▸ DATA EXTRACT:
──────

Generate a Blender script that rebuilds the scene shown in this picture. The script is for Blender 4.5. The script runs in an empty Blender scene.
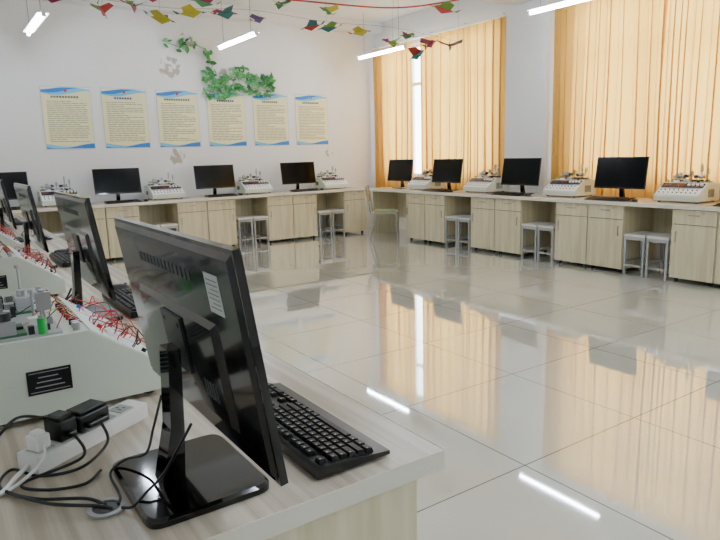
import bpy, bmesh, math, random
from mathutils import Vector, Matrix
random.seed(7)
S=bpy.context.scene
def lin(c):
    return tuple(((x/255)/12.92 if x/255<=0.04045 else ((x/255+0.055)/1.055)**2.4) for x in c)+(1,)
def setin(b,n,v):
    if n in b.inputs: b.inputs[n].default_value=v
def mat(name,c,rough=.5,metal=0,emit=0,coat=0,spec=None,noise=None,bump=0):
    m=bpy.data.materials.new(name); m.use_nodes=True
    nt=m.node_tree; b=nt.nodes['Principled BSDF']
    b.inputs['Base Color'].default_value=lin(c); b.inputs['Roughness'].default_value=rough
    b.inputs['Metallic'].default_value=metal
    if coat: setin(b,'Coat Weight',coat); setin(b,'Coat Roughness',.04)
    if spec is not None: setin(b,'Specular IOR Level',spec)
    if emit:
        setin(b,'Emission Color',lin(c)); setin(b,'Emission Strength',emit)
    if noise:
        (sx,sy,sz),c2,lo,hi=noise
        tc=nt.nodes.new('ShaderNodeTexCoord'); mp=nt.nodes.new('ShaderNodeMapping')
        mp.inputs['Scale'].default_value=(sx,sy,sz)
        nz=nt.nodes.new('ShaderNodeTexNoise'); nz.inputs['Scale'].default_value=1; nz.inputs['Detail'].default_value=5
        cr=nt.nodes.new('ShaderNodeValToRGB'); cr.color_ramp.elements[0].position=lo; cr.color_ramp.elements[1].position=hi
        cr.color_ramp.elements[0].color=lin(c2); cr.color_ramp.elements[1].color=lin(c)
        nt.links.new(tc.outputs['Object'],mp.inputs['Vector']); nt.links.new(mp.outputs[0],nz.inputs['Vector'])
        nt.links.new(nz.outputs['Fac'],cr.inputs[0]); nt.links.new(cr.outputs[0],b.inputs['Base Color'])
    return m
M={}
M['top']=mat('desk_top_laminate',(208,198,182),.25,noise=((1.6,45,45),(182,170,152),.38,.62))
M['front']=mat('cabinet_laminate',(228,219,188),.45,noise=((30,30,1.6),(210,198,162),.35,.65))
M['edge']=mat('desk_edge',(230,225,210),.4)
M['gap']=mat('shadow_gap',(50,45,38),.8)
M['metal']=mat('brushed_metal',(170,172,175),.3,1)
M['dmetal']=mat('dark_metal',(70,72,76),.35,.9)
M['black']=mat('black_plastic',(10,10,11),.35)
M['gloss']=mat('gloss_black',(3,3,4),.07,coat=.25)
M['backp']=mat('monitor_back_black',(4,4,5),.12,coat=.2,spec=.4)
M['screen']=mat('screen_glass',(3,4,5),.15,spec=.15)
M['key']=mat('key_black',(10,10,12),.45,spec=.3)
M['keyl']=mat('key_legend',(170,172,175),.5)
M['white']=mat('white_plastic',(235,235,232),.35)
M['case']=mat('instrument_case',(208,215,200),.4)
M['panel']=mat('instrument_panel',(235,239,240),.4)
M['navy']=mat('navy_print',(40,70,130),.5)
M['red']=mat('red_wire',(190,20,20),.4)
M['blue']=mat('blue_plastic',(40,80,170),.4)
M['green']=mat('green_knob',(20,170,60),.35)
M['pcb']=mat('circuit_board',(60,120,80),.4)
M['digit']=mat('dull_red_digits',(120,40,35),.4)
M['yellow']=mat('yellow_wire',(215,180,40),.4)
M['stool']=mat('stool_white',(222,221,216),.45)
M['stooll']=mat('stool_leg_grey',(172,173,173),.4)
M['wood']=mat('chair_wood',(200,178,132),.45,noise=((4,30,30),(176,150,104),.35,.65))
M['chairg']=mat('chair_green_cushion',(135,155,118),.7)
M['frame']=mat('window_frame_white',(225,228,230),.4)
M['lamp']=mat('lamp_housing',(235,235,235),.4)
M['paper']=mat('sticker_paper',(180,184,182),.6)
M['txt']=mat('print_grey',(105,108,105),.7)
def wallmat(name,c,peel=False):
    m=mat(name,c,.75,noise=((1.3,1.3,1.3),tuple(x-6 for x in c),.3,.7))
    if peel:
        nt=m.node_tree; b=nt.nodes['Principled BSDF']; L=nt.links
        src=b.inputs['Base Color'].links[0].from_socket
        g=nt.nodes.new('ShaderNodeNewGeometry')
        tot=None
        for (x,z,r) in [(3.1,2.62,.42),(3.35,3.0,.35),(3.1,1.35,.3),(4.0,2.55,.4),(5.75,1.35,.18),(3.0,1.75,.14)]:
            d=nt.nodes.new('ShaderNodeVectorMath'); d.operation='DISTANCE'; d.inputs[1].default_value=(x,9.35,z)
            L.new(g.outputs['Position'],d.inputs[0])
            mr=nt.nodes.new('ShaderNodeMapRange'); mr.inputs['From Min'].default_value=r; mr.inputs['From Max'].default_value=r*.3
            L.new(d.outputs['Value'],mr.inputs['Value'])
            if tot is None: tot=mr.outputs[0]
            else:
                a=nt.nodes.new('ShaderNodeMath'); a.operation='MAXIMUM'; L.new(tot,a.inputs[0]); L.new(mr.outputs[0],a.inputs[1]); tot=a.outputs[0]
        nz=nt.nodes.new('ShaderNodeTexNoise'); nz.inputs['Scale'].default_value=11; nz.inputs['Detail'].default_value=4
        L.new(g.outputs['Position'],nz.inputs['Vector'])
        a=nt.nodes.new('ShaderNodeMath'); a.operation='MULTIPLY'; L.new(tot,a.inputs[0]); L.new(nz.outputs['Fac'],a.inputs[1])
        mr=nt.nodes.new('ShaderNodeMapRange'); mr.inputs['From Min'].default_value=.45; mr.inputs['From Max'].default_value=.51
        L.new(a.outputs[0],mr.inputs['Value'])
        mx=nt.nodes.new('ShaderNodeMixRGB'); L.new(mr.outputs[0],mx.inputs[0]); L.new(src,mx.inputs[1]); mx.inputs[2].default_value=lin((182,176,165))
        L.new(mx.outputs[0],b.inputs['Base Color'])
    return m
M['wall']=wallmat('wall_paint',(236,237,238)); M['wallp']=wallmat('wall_paint_peeling',(236,237,238),True)
M['ceil']=wallmat('ceiling_paint',(236,237,238))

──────

Keep every word of the data as it is when you write it out, but drop the pictures.

Generate a Blender script that rebuilds the scene shown in this picture. The script is for Blender 4.5. The script runs in an empty Blender scene.
import bpy, bmesh, math, random
from mathutils import Vector, Matrix
random.seed(7)
S=bpy.context.scene
def lin(c):
    return tuple(((x/255)/12.92 if x/255<=0.04045 else ((x/255+0.055)/1.055)**2.4) for x in c)+(1,)
def setin(b,n,v):
    if n in b.inputs: b.inputs[n].default_value=v
def mat(name,c,rough=.5,metal=0,emit=0,coat=0,spec=None,noise=None,bump=0):
    m=bpy.data.materials.new(name); m.use_nodes=True
    nt=m.node_tree; b=nt.nodes['Principled BSDF']
    b.inputs['Base Color'].default_value=lin(c); b.inputs['Roughness'].default_value=rough
    b.inputs['Metallic'].default_value=metal
    if coat: setin(b,'Coat Weight',coat); setin(b,'Coat Roughness',.04)
    if spec is not None: setin(b,'Specular IOR Level',spec)
    if emit:
        setin(b,'Emission Color',lin(c)); setin(b,'Emission Strength',emit)
    if noise:
        (sx,sy,sz),c2,lo,hi=noise
        tc=nt.nodes.new('ShaderNodeTexCoord'); mp=nt.nodes.new('ShaderNodeMapping')
        mp.inputs['Scale'].default_value=(sx,sy,sz)
        nz=nt.nodes.new('ShaderNodeTexNoise'); nz.inputs['Scale'].default_value=1; nz.inputs['Detail'].default_value=5
        cr=nt.nodes.new('ShaderNodeValToRGB'); cr.color_ramp.elements[0].position=lo; cr.color_ramp.elements[1].position=hi
        cr.color_ramp.elements[0].color=lin(c2); cr.color_ramp.elements[1].color=lin(c)
        nt.links.new(tc.outputs['Object'],mp.inputs['Vector']); nt.links.new(mp.outputs[0],nz.inputs['Vector'])
        nt.links.new(nz.outputs['Fac'],cr.inputs[0]); nt.links.new(cr.outputs[0],b.inputs['Base Color'])
    return m
M={}
M['top']=mat('desk_top_laminate',(208,198,182),.25,noise=((1.6,45,45),(182,170,152),.38,.62))
M['front']=mat('cabinet_laminate',(228,219,188),.45,noise=((30,30,1.6),(210,198,162),.35,.65))
M['edge']=mat('desk_edge',(230,225,210),.4)
M['gap']=mat('shadow_gap',(50,45,38),.8)
M['metal']=mat('brushed_metal',(170,172,175),.3,1)
M['dmetal']=mat('dark_metal',(70,72,76),.35,.9)
M['black']=mat('black_plastic',(10,10,11),.35)
M['gloss']=mat('gloss_black',(3,3,4),.07,coat=.25)
M['backp']=mat('monitor_back_black',(4,4,5),.12,coat=.2,spec=.4)
M['screen']=mat('screen_glass',(3,4,5),.15,spec=.15)
M['key']=mat('key_black',(10,10,12),.45,spec=.3)
M['keyl']=mat('key_legend',(170,172,175),.5)
M['white']=mat('white_plastic',(235,235,232),.35)
M['case']=mat('instrument_case',(208,215,200),.4)
M['panel']=mat('instrument_panel',(235,239,240),.4)
M['navy']=mat('navy_print',(40,70,130),.5)
M['red']=mat('red_wire',(190,20,20),.4)
M['blue']=mat('blue_plastic',(40,80,170),.4)
M['green']=mat('green_knob',(20,170,60),.35)
M['pcb']=mat('circuit_board',(60,120,80),.4)
M['digit']=mat('dull_red_digits',(120,40,35),.4)
M['yellow']=mat('yellow_wire',(215,180,40),.4)
M['stool']=mat('stool_white',(222,221,216),.45)
M['stooll']=mat('stool_leg_grey',(172,173,173),.4)
M['wood']=mat('chair_wood',(200,178,132),.45,noise=((4,30,30),(176,150,104),.35,.65))
M['chairg']=mat('chair_green_cushion',(135,155,118),.7)
M['frame']=mat('window_frame_white',(225,228,230),.4)
M['lamp']=mat('lamp_housing',(235,235,235),.4)
M['paper']=mat('sticker_paper',(180,184,182),.6)
M['txt']=mat('print_grey',(105,108,105),.7)
def wallmat(name,c,peel=False):
    m=mat(name,c,.75,noise=((1.3,1.3,1.3),tuple(x-6 for x in c),.3,.7))
    if peel:
        nt=m.node_tree; b=nt.nodes['Principled BSDF']; L=nt.links
        src=b.inputs['Base Color'].links[0].from_socket
        g=nt.nodes.new('ShaderNodeNewGeometry')
        tot=None
        for (x,z,r) in [(3.1,2.62,.42),(3.35,3.0,.35),(3.1,1.35,.3),(4.0,2.55,.4),(5.75,1.35,.18),(3.0,1.75,.14)]:
            d=nt.nodes.new('ShaderNodeVectorMath'); d.operation='DISTANCE'; d.inputs[1].default_value=(x,9.35,z)
            L.new(g.outputs['Position'],d.inputs[0])
            mr=nt.nodes.new('ShaderNodeMapRange'); mr.inputs['From Min'].default_value=r; mr.inputs['From Max'].default_value=r*.3
            L.new(d.outputs['Value'],mr.inputs['Value'])
            if tot is None: tot=mr.outputs[0]
            else:
                a=nt.nodes.new('ShaderNodeMath'); a.operation='MAXIMUM'; L.new(tot,a.inputs[0]); L.new(mr.outputs[0],a.inputs[1]); tot=a.outputs[0]
        nz=nt.nodes.new('ShaderNodeTexNoise'); nz.inputs['Scale'].default_value=11; nz.inputs['Detail'].default_value=4
        L.new(g.outputs['Position'],nz.inputs['Vector'])
        a=nt.nodes.new('ShaderNodeMath'); a.operation='MULTIPLY'; L.new(tot,a.inputs[0]); L.new(nz.outputs['Fac'],a.inputs[1])
        mr=nt.nodes.new('ShaderNodeMapRange'); mr.inputs['From Min'].default_value=.45; mr.inputs['From Max'].default_value=.51
        L.new(a.outputs[0],mr.inputs['Value'])
        mx=nt.nodes.new('ShaderNodeMixRGB'); L.new(mr.outputs[0],mx.inputs[0]); L.new(src,mx.inputs[1]); mx.inputs[2].default_value=lin((182,176,165))
        L.new(mx.outputs[0],b.inputs['Base Color'])
    return m
M['wall']=wallmat('wall_paint',(236,237,238)); M['wallp']=wallmat('wall_paint_peeling',(236,237,238),True)
M['ceil']=wallmat('ceiling_paint',(236,237,238))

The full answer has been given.